More than anything else, it was his book, The Constitutional Law of India
first published in 1967, which gave him this stature. Ever since its publication,
it has been held as a classic. In 1996, a posthumous edition of this book
was published. It was partly in recognition of this magisterial book on
the Indian Constitution that he received recognition both nationally and
internationally and partly because of the sterling role in legal affairs
that he came to play.
The first few years of his entry into the profession were difficult. It
may be conceded that he was inflexible in regard to certain matters. But
he always stood by his principles and never compromised even if it hurt
him personally. In this book of his miscellaneous, unpublished writings
brought out by his wife, she quotes two lines of Walter Scott which sum
up the man: "Without courage there cannot be truth; and without truth,
there can be no other virtue". No wonder he became a legend in his
own life time --something which is given to very few.
It was this commitment to truth, which led him to decline judgeship of
the Maharashtra High Court as also the Supreme Court and the office of
the Attorney General of India.
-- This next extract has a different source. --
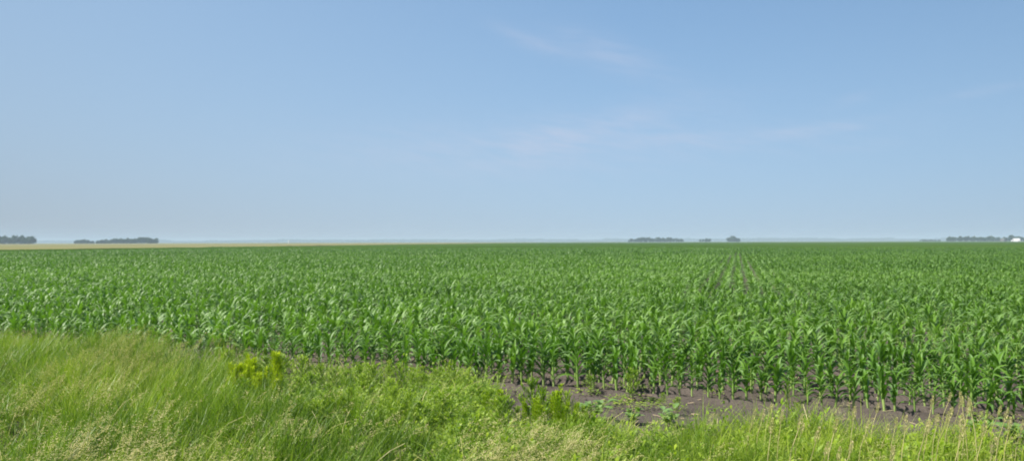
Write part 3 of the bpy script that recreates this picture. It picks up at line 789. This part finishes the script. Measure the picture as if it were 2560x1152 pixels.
# ------------------------------------------------------------------ sky and sun
SUN_EL, SUN_AZ = 52, -106            # azimuth from +Y towards +X
w = bpy.data.worlds.new('World'); scene.world = w; w.use_nodes = True
n = w.node_tree.nodes; l = w.node_tree.links
bg = n['Background']; bg.inputs[1].default_value = 0.075
sky = n.new('ShaderNodeTexSky'); sky.sky_type = 'NISHITA'; sky.sun_disc = False
sky.sun_elevation = R(SUN_EL); sky.sun_rotation = R(SUN_AZ); sky.dust_density = 1.0; sky.air_density = 1.0; sky.ozone_density = 1.5
tc = n.new('ShaderNodeTexCoord'); sp = n.new('ShaderNodeSeparateXYZ'); l.new(tc.outputs['Generated'], sp.inputs[0])
def mt(op, a, b=None, c=None):
    q = n.new('ShaderNodeMath'); q.operation = op
    for i, z in enumerate((a, b, c)):
        if z is None: continue
        if isinstance(z, (int, float)): q.inputs[i].default_value = z
        else: l.new(z, q.inputs[i])
    return q.outputs[0]
az = mt('ARCTAN2', sp.outputs[0], sp.outputs[1]); el = mt('ARCSINE', sp.outputs[2])
# sample the sky a little higher than the true direction: a clearer, bluer horizon
cb = n.new('ShaderNodeCombineXYZ'); l.new(sp.outputs[0], cb.inputs[0]); l.new(sp.outputs[1], cb.inputs[1])
l.new(mt('ADD', mt('MULTIPLY', sp.outputs[2], 0.75), 0.16), cb.inputs[2])
vn = n.new('ShaderNodeVectorMath'); vn.operation = 'NORMALIZE'; l.new(cb.outputs[0], vn.inputs[0]); l.new(vn.outputs[0], sky.inputs[0])
tint = n.new('ShaderNodeMix'); tint.data_type = 'RGBA'; tint.blend_type = 'MULTIPLY'; tint.inputs[0].default_value = 1
l.new(sky.outputs[0], tint.inputs[6]); tint.inputs[7].default_value = (1.40, 1.62, 1.63, 1)
hz = n.new('ShaderNodeMath'); hz.operation = 'ADD'; hz.use_clamp = True
l.new(mt('MULTIPLY', mt('POWER', 2.718, mt('MULTIPLY', mt('MAXIMUM', el, 0.0), -7.0)), .85), hz.inputs[0])
lf = n.new('ShaderNodeMapRange'); lf.inputs[1].default_value = .15; lf.inputs[2].default_value = -.75; lf.inputs[4].default_value = .35; l.new(az, lf.inputs[0])
l.new(lf.outputs[0], hz.inputs[1])
hm_ = n.new('ShaderNodeMix'); hm_.data_type = 'RGBA'; l.new(hz.outputs[0], hm_.inputs[0]); l.new(tint.outputs[2], hm_.inputs[6]); hm_.inputs[7].default_value = (3.72, 4.55, 5.4, 1)
eg = n.new('ShaderNodeVectorMath'); eg.operation = 'SCALE'; l.new(hm_.outputs[2], eg.inputs[0])
l.new(mt('SUBTRACT', 1.0, mt('MINIMUM', mt('MULTIPLY', mt('POWER', mt('ABSOLUTE', mt('ADD', az, .03)), 2.0), .27), .3)), eg.inputs[3])
# thin cirrus
def blob(a0, e0, sa, se, ang, k):
    """soft oval streak, centre/size given as angles"""
    ca, sn = math.cos(ang), math.sin(ang)
    da = mt('SUBTRACT', az, a0); de = mt('SUBTRACT', el, e0)
    u = mt('ADD', mt('MULTIPLY', da, ca / sa), mt('MULTIPLY', de, sn / sa))
    v = mt('ADD', mt('MULTIPLY', da, -sn / se), mt('MULTIPLY', de, ca / se))
    r = mt('ADD', mt('MULTIPLY', u, u), mt('MULTIPLY', v, v))
    return mt('MULTIPLY', mt('POWER', 2.718, mt('MULTIPLY', r, -1.0)), k)
def A(x): return math.atan((x - 1280) / 1850)
def E_(x, y): return math.atan((603 - y) / math.hypot(1850, x - 1280))
blobs = [(1310, 97, 75, 18, -.38, .65), (1375, 122, 45, 11, -.25, .4), (1490, 120, 110, 36, -.30, .6), (1600, 170, 150, 36, -.35, .3), (1370, 352, 85, 36, .1, .7), (1250, 385, 450, 70, .0, .7),
         (1560, 305, 230, 44, .12, .65), (1700, 350, 160, 24, .0, .4), (2000, 330, 150, 12, .12, .55), (2090, 327, 60, 7, .05, .4), (2170, 368, 70, 12, .05, .3), (2130, 252, 45, 14, .2, .3), (2440, 235, 90, 11, .1, .4),
         (1960, 345, 300, 40, .05, .25)]
tot = None
for x, y, sx_, sy_, an, k in blobs:
    q = blob(A(x), E_(x, y), sx_ / 1850, sy_ / 1850, an, k)
    tot = q if tot is None else mt('ADD', tot, q)
mp = n.new('ShaderNodeCombineXYZ'); l.new(mt('MULTIPLY', az, 9.0), mp.inputs[0]); l.new(mt('ADD', mt('MULTIPLY', el, 46.0), mt('MULTIPLY', az, 8.0)), mp.inputs[1])
no = n.new('ShaderNodeTexNoise'); no.inputs['Scale'].default_value = 1.6; no.inputs['Detail'].default_value = 6; no.inputs['Roughness'].default_value = .6; l.new(mp.outputs[0], no.inputs['Vector'])
wisp = mt('MULTIPLY', tot, mt('MULTIPLY', mt('SUBTRACT', no.outputs['Fac'], .25), 1.9))
cl = n.new('ShaderNodeMath'); cl.operation = 'MULTIPLY'; cl.use_clamp = True; l.new(wisp, cl.inputs[0]); cl.inputs[1].default_value = .5
cm = n.new('ShaderNodeMix'); cm.data_type = 'RGBA'; l.new(cl.outputs[0], cm.inputs[0]); l.new(eg.outputs[0], cm.inputs[6]); cm.inputs[7].default_value = (5.2, 5.5, 6.7, 1)
l.new(cm.outputs[2], bg.inputs[0])

sd = bpy.data.lights.new('sun', 'SUN'); sd.energy = 4.8; sd.angle = R(.53); sd.color = (1.0, .95, .86)
so = bpy.data.objects.new('sun', sd); COL.objects.link(so)
so.location = (-30, 0, 60)
so.rotation_euler = (R(90 - SUN_EL), 0, R(-SUN_AZ) + math.pi)   # aim: light comes from azimuth SUN_AZ
import mathutils
dirv = mathutils.Vector((math.sin(R(SUN_AZ)) * math.cos(R(SUN_EL)), math.cos(R(SUN_AZ)) * math.cos(R(SUN_EL)), math.sin(R(SUN_EL))))
so.rotation_euler = dirv.to_track_quat('Z', 'Y').to_euler()

# ------------------------------------------------------------------ camera
cd = bpy.data.cameras.new('camera'); cam = bpy.data.objects.new('camera', cd); COL.objects.link(cam); scene.camera = cam
cd.sensor_width = 36; cd.lens = 36 * 1850 / 2560; cd.clip_start = .1; cd.clip_end = 20000
cam.location = (0, 0, CAM_H); cam.rotation_euler = (R(90 + math.degrees(math.atan(27.5 / 1850))), R(0.155), 0)
cd.dof.use_dof = True; cd.dof.focus_distance = 2.0; cd.dof.aperture_fstop = cd.lens / 1000 / 0.0044   # the whole photo is a little soft

scene.view_settings.view_transform = 'Standard'; scene.view_settings.look = 'None'
scene.view_settings.exposure = 0.65; scene.view_settings.gamma = 1
scene.render.engine = 'CYCLES'
scene.cycles.use_denoising = True
scene.cycles.max_bounces = 6; scene.cycles.diffuse_bounces = 4; scene.cycles.transmission_bounces = 3; scene.cycles.transparent_max_bounces = 4
scene.cycles.volume_bounces = 0
scene.cycles.sample_clamp_indirect = 6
Such offers were made to him on more than
one occasion Once he had established his reputation he knew what he wanted
to do and he had good reasons for rejecting these offers. That he remained
the Advocate General of Maharashtra for 17 long years is a testimony both
to his ability and his inequity. When he resigned, it was to protest against
those restrictions which were sought to be indirectly imposed upon him
and which were totally unacceptable to him from the point of view of his
professional integrity and proper judicial conduct.
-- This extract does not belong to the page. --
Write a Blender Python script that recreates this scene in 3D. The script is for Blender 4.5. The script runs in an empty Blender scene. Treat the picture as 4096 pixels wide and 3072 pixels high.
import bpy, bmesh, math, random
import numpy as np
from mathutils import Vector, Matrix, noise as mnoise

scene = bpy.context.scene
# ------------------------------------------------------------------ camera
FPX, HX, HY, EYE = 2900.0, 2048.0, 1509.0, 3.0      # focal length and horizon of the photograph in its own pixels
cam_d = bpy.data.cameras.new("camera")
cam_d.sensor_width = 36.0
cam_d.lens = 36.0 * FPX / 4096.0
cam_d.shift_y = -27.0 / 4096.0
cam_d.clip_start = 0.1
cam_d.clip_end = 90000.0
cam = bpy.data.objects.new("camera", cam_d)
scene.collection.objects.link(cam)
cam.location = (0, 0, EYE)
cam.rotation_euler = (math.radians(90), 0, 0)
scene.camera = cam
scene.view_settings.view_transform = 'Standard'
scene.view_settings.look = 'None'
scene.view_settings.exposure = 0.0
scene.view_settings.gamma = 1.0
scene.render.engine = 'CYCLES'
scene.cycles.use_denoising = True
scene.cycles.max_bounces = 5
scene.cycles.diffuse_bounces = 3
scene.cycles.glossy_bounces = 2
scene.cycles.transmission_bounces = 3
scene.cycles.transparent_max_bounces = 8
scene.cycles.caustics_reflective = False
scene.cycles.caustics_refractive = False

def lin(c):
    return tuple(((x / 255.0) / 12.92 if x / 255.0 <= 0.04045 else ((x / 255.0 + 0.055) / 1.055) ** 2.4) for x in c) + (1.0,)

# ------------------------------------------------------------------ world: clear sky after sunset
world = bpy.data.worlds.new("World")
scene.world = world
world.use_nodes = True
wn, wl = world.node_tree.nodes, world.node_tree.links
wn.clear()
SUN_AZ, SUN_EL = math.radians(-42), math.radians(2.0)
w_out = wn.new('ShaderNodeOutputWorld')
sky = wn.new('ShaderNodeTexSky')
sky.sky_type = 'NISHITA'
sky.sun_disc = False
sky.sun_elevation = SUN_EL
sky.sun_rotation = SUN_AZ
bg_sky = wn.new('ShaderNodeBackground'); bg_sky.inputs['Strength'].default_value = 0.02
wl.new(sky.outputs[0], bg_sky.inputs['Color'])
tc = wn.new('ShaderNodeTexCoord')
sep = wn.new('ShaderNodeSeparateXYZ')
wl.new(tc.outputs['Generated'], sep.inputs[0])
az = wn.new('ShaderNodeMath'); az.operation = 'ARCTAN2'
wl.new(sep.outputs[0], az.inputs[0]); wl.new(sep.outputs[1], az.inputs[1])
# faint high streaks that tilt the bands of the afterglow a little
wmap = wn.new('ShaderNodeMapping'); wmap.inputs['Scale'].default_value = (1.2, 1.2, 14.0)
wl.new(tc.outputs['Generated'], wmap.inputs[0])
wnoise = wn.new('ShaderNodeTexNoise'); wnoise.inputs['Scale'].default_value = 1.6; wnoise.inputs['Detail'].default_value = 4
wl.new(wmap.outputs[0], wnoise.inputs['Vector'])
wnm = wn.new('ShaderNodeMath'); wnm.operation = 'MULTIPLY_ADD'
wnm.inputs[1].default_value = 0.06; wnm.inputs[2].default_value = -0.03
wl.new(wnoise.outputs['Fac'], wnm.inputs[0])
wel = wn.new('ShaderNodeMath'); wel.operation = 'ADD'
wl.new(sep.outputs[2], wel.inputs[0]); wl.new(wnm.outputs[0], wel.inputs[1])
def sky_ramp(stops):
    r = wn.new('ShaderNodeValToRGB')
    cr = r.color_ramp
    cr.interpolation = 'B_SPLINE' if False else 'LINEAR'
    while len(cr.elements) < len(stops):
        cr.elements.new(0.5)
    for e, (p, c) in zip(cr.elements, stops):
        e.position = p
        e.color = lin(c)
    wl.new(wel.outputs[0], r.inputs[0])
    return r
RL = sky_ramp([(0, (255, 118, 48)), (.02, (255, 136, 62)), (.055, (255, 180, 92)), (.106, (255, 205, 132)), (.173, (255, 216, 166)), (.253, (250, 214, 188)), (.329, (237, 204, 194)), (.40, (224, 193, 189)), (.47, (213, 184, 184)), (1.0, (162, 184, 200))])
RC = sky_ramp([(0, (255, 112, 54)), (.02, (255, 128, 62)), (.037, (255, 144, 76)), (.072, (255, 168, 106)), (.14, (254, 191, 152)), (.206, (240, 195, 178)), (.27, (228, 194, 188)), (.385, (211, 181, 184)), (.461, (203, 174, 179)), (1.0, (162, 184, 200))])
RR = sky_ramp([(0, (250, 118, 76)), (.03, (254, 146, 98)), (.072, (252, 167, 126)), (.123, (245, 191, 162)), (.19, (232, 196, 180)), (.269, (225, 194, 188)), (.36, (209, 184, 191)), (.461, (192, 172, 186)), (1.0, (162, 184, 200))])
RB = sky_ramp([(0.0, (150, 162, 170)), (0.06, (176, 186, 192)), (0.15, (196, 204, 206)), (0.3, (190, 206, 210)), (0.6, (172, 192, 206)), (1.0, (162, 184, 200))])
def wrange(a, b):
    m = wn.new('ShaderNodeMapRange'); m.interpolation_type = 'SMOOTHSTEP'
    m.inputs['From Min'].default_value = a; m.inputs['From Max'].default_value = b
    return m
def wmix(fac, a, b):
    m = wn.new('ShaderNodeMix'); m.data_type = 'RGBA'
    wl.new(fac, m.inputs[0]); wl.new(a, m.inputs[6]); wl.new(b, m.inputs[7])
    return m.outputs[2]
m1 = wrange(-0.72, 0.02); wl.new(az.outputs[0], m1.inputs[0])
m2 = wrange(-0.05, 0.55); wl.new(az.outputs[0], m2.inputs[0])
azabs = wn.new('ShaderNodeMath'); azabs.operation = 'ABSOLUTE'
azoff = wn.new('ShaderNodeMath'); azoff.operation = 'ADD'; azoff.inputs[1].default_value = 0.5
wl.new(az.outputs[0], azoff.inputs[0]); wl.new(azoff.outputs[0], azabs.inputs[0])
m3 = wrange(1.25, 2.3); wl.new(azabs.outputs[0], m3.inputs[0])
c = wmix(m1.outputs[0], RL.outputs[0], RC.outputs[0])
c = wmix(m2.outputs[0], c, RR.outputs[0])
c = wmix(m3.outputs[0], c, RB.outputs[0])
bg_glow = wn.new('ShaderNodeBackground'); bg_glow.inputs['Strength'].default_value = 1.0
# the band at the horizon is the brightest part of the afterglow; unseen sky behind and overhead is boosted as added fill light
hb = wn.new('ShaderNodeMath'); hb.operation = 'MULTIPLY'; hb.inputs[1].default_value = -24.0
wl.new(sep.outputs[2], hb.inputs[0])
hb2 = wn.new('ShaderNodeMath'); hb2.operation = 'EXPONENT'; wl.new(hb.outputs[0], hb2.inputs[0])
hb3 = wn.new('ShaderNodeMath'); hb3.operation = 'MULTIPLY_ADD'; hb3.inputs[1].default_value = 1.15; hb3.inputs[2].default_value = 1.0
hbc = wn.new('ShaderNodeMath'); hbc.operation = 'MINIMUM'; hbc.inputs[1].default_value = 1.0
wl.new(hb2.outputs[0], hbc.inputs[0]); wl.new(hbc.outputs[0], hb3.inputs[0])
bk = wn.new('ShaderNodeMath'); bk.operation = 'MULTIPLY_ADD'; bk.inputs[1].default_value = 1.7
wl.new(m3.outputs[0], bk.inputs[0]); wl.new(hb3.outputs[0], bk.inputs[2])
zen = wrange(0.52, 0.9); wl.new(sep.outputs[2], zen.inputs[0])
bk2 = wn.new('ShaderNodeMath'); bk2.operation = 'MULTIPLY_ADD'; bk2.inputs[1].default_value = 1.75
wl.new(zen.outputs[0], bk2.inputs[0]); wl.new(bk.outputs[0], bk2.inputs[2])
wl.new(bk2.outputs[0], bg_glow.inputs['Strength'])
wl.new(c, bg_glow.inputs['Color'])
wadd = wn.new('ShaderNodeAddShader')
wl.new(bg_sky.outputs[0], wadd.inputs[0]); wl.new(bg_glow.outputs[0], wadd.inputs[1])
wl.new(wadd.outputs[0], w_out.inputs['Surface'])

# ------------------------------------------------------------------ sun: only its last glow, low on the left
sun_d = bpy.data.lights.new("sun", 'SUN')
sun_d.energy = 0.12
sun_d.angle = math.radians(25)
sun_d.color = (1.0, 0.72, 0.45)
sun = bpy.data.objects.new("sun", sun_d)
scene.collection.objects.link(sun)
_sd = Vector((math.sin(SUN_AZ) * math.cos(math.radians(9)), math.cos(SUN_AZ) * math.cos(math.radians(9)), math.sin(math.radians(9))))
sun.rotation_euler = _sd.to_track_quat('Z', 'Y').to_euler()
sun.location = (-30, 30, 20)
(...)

While the book deals with a number of topics, what stands out more than
anything else are his views on the judiciary and judicial performance.
He was deeply concerned about the declining standards of the judiciary
and on occasions, too numerous to be counted, he criticised even the Supreme
Court on several occasions without pulling his punches.
In 1970 Long before the decline of the judiciary became visible to others,
while delivering the Chimanlal Seetalvad Memorial Lectures at the University
of Bombay), he had the courage to say that what was lacking was the desire
to appoint the best man for the job. Whether the government or the judiciary
did the appointment, the outcome would not be different as long as the
worse man was preferred to the better man. Since his criticism made more
than three decades ago, the situation has only worsened. Currently it
is being suggested that a judicial commission to deal with those matters
be set up. Should that come to pass, the ancestry of all those plans would
be traced back to him.
In a conference held in Edinburgh in 1977 on the Legal Profession and
the State, he observed, "Courts cannot do justice if the executive
fails to discharge its duty of enforcing the law. Every person who is
not prosecuted but ought to have been prosecuted; every prosecution, which
is improperly withdrawn; every appeal, which is not filed or is abandoned
because of extraneous considerations, marks the failure of evenhanded
justice. In effect the jurisdiction of the court is disarmed by improperly
withdrawing from these matters which is ought to be properly brought before
them."
He spoke on this theme for a certain length of time and amongst other
things, discussed the issue of how committed or otherwise should the law
officers of the government be. When he resigned the office of the Advocate
General, that was in the context of the then Chief Minister of his State
A.R. Antulay, a Barrister-at-law by profession, who had put forward the
hypothesis that government lawyers should be committed-the phrase got
currency during the days of the Emergency-to the philosophy of the government.
He criticised it on three grounds: this was (a) unconstitutional (b) opposed
to the organisation of the Bar and (c) otherwise untenable.
The truth of the matter is that Seervai represented the philosophy of
liberalism at its purest. This philosophy worked for the first quarter
century or so after the British left. Since then, it has been in a state
of irreversible decline, if one may say so.